▶ **TO DO**
Write the data out again, character for character, with no images.

▶ **PROVIDED MATERIAL**
---------------

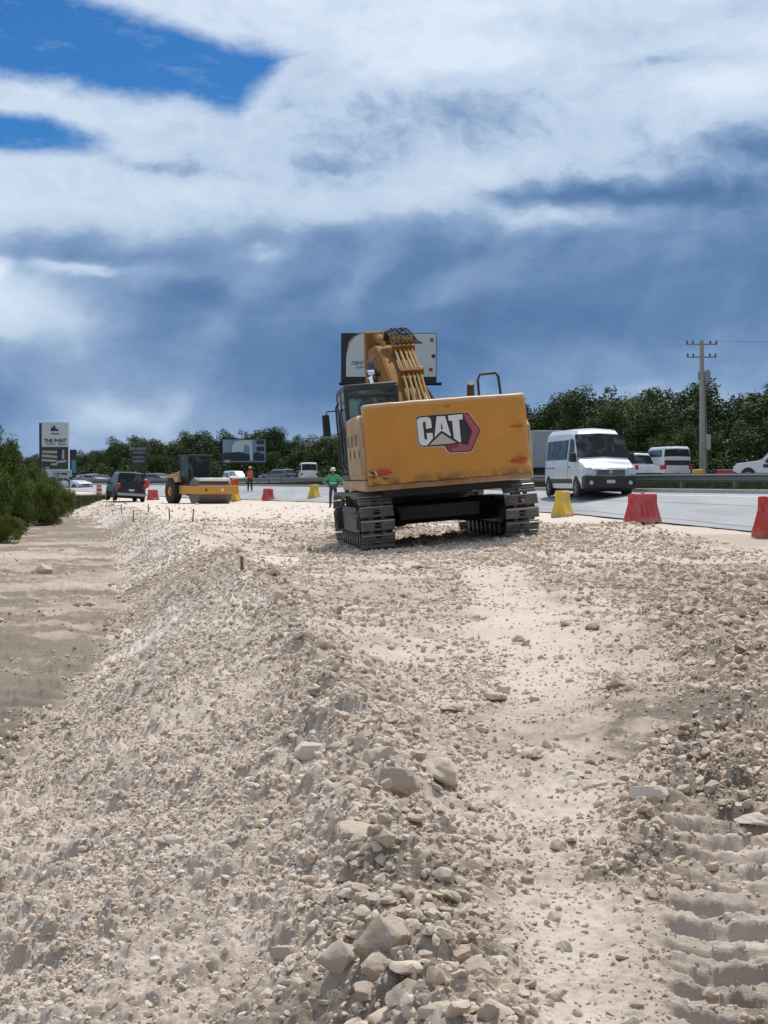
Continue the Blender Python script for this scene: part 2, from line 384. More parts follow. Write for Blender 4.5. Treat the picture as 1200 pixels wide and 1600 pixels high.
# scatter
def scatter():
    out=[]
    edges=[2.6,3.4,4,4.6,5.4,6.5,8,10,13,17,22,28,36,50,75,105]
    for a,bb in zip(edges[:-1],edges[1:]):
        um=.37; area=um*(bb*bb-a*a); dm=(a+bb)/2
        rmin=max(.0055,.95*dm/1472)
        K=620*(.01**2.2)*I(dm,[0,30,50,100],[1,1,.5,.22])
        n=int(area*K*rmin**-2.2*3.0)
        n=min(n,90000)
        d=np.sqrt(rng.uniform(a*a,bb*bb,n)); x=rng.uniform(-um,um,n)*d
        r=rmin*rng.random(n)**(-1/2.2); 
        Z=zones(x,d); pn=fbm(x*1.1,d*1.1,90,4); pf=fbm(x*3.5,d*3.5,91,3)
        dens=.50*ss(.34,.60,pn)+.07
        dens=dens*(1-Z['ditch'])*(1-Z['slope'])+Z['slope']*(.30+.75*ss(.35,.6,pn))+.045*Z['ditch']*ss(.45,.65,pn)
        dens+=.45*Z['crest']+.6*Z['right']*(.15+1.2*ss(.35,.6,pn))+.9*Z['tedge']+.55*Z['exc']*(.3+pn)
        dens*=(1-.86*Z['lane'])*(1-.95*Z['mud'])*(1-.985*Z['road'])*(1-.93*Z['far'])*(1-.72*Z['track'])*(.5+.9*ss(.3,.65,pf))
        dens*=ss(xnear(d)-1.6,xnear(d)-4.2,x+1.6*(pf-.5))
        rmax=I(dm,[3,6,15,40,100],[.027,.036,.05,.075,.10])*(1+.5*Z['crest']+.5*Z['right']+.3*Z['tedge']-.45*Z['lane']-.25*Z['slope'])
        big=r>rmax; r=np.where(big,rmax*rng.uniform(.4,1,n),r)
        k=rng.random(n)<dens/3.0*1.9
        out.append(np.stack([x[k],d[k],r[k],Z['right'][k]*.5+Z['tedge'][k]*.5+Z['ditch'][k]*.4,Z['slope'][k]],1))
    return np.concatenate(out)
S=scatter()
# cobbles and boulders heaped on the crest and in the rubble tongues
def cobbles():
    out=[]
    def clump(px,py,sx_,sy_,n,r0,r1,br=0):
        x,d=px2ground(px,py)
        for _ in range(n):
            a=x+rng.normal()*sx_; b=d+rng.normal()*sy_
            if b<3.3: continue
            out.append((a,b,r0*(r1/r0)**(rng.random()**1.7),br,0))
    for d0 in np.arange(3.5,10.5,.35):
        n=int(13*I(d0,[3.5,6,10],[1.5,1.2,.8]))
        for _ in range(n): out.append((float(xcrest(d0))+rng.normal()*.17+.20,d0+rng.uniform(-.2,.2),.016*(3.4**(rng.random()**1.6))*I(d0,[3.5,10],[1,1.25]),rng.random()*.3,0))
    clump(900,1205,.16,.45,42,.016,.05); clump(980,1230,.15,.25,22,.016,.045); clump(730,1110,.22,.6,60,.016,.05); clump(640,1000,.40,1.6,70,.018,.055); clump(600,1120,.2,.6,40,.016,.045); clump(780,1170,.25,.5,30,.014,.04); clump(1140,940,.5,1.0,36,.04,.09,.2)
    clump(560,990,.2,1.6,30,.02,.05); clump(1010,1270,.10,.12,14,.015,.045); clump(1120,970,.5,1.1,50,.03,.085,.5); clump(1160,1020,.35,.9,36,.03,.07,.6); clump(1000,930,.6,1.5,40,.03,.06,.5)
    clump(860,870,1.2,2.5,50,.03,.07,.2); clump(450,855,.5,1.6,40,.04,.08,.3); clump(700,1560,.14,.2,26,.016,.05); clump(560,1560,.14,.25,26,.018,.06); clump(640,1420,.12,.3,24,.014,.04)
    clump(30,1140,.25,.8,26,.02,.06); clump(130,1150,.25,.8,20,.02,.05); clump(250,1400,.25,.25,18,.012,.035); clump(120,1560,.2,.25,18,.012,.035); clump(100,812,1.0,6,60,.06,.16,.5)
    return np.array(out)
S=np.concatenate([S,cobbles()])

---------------

▶ **RESULT OF THIS TASK**
Continue the Blender Python script for this scene: part 2, from line 384. More parts follow. Write for Blender 4.5. Treat the picture as 1200 pixels wide and 1600 pixels high.
# scatter
def scatter():
    out=[]
    edges=[2.6,3.4,4,4.6,5.4,6.5,8,10,13,17,22,28,36,50,75,105]
    for a,bb in zip(edges[:-1],edges[1:]):
        um=.37; area=um*(bb*bb-a*a); dm=(a+bb)/2
        rmin=max(.0055,.95*dm/1472)
        K=620*(.01**2.2)*I(dm,[0,30,50,100],[1,1,.5,.22])
        n=int(area*K*rmin**-2.2*3.0)
        n=min(n,90000)
        d=np.sqrt(rng.uniform(a*a,bb*bb,n)); x=rng.uniform(-um,um,n)*d
        r=rmin*rng.random(n)**(-1/2.2); 
        Z=zones(x,d); pn=fbm(x*1.1,d*1.1,90,4); pf=fbm(x*3.5,d*3.5,91,3)
        dens=.50*ss(.34,.60,pn)+.07
        dens=dens*(1-Z['ditch'])*(1-Z['slope'])+Z['slope']*(.30+.75*ss(.35,.6,pn))+.045*Z['ditch']*ss(.45,.65,pn)
        dens+=.45*Z['crest']+.6*Z['right']*(.15+1.2*ss(.35,.6,pn))+.9*Z['tedge']+.55*Z['exc']*(.3+pn)
        dens*=(1-.86*Z['lane'])*(1-.95*Z['mud'])*(1-.985*Z['road'])*(1-.93*Z['far'])*(1-.72*Z['track'])*(.5+.9*ss(.3,.65,pf))
        dens*=ss(xnear(d)-1.6,xnear(d)-4.2,x+1.6*(pf-.5))
        rmax=I(dm,[3,6,15,40,100],[.027,.036,.05,.075,.10])*(1+.5*Z['crest']+.5*Z['right']+.3*Z['tedge']-.45*Z['lane']-.25*Z['slope'])
        big=r>rmax; r=np.where(big,rmax*rng.uniform(.4,1,n),r)
        k=rng.random(n)<dens/3.0*1.9
        out.append(np.stack([x[k],d[k],r[k],Z['right'][k]*.5+Z['tedge'][k]*.5+Z['ditch'][k]*.4,Z['slope'][k]],1))
    return np.concatenate(out)
S=scatter()
# cobbles and boulders heaped on the crest and in the rubble tongues
def cobbles():
    out=[]
    def clump(px,py,sx_,sy_,n,r0,r1,br=0):
        x,d=px2ground(px,py)
        for _ in range(n):
            a=x+rng.normal()*sx_; b=d+rng.normal()*sy_
            if b<3.3: continue
            out.append((a,b,r0*(r1/r0)**(rng.random()**1.7),br,0))
    for d0 in np.arange(3.5,10.5,.35):
        n=int(13*I(d0,[3.5,6,10],[1.5,1.2,.8]))
        for _ in range(n): out.append((float(xcrest(d0))+rng.normal()*.17+.20,d0+rng.uniform(-.2,.2),.016*(3.4**(rng.random()**1.6))*I(d0,[3.5,10],[1,1.25]),rng.random()*.3,0))
    clump(900,1205,.16,.45,42,.016,.05); clump(980,1230,.15,.25,22,.016,.045); clump(730,1110,.22,.6,60,.016,.05); clump(640,1000,.40,1.6,70,.018,.055); clump(600,1120,.2,.6,40,.016,.045); clump(780,1170,.25,.5,30,.014,.04); clump(1140,940,.5,1.0,36,.04,.09,.2)
    clump(560,990,.2,1.6,30,.02,.05); clump(1010,1270,.10,.12,14,.015,.045); clump(1120,970,.5,1.1,50,.03,.085,.5); clump(1160,1020,.35,.9,36,.03,.07,.6); clump(1000,930,.6,1.5,40,.03,.06,.5)
    clump(860,870,1.2,2.5,50,.03,.07,.2); clump(450,855,.5,1.6,40,.04,.08,.3); clump(700,1560,.14,.2,26,.016,.05); clump(560,1560,.14,.25,26,.018,.06); clump(640,1420,.12,.3,24,.014,.04)
    clump(30,1140,.25,.8,26,.02,.06); clump(130,1150,.25,.8,20,.02,.05); clump(250,1400,.25,.25,18,.012,.035); clump(120,1560,.2,.25,18,.012,.035); clump(100,812,1.0,6,60,.06,.16,.5)
    return np.array(out)
S=np.concatenate([S,cobbles()])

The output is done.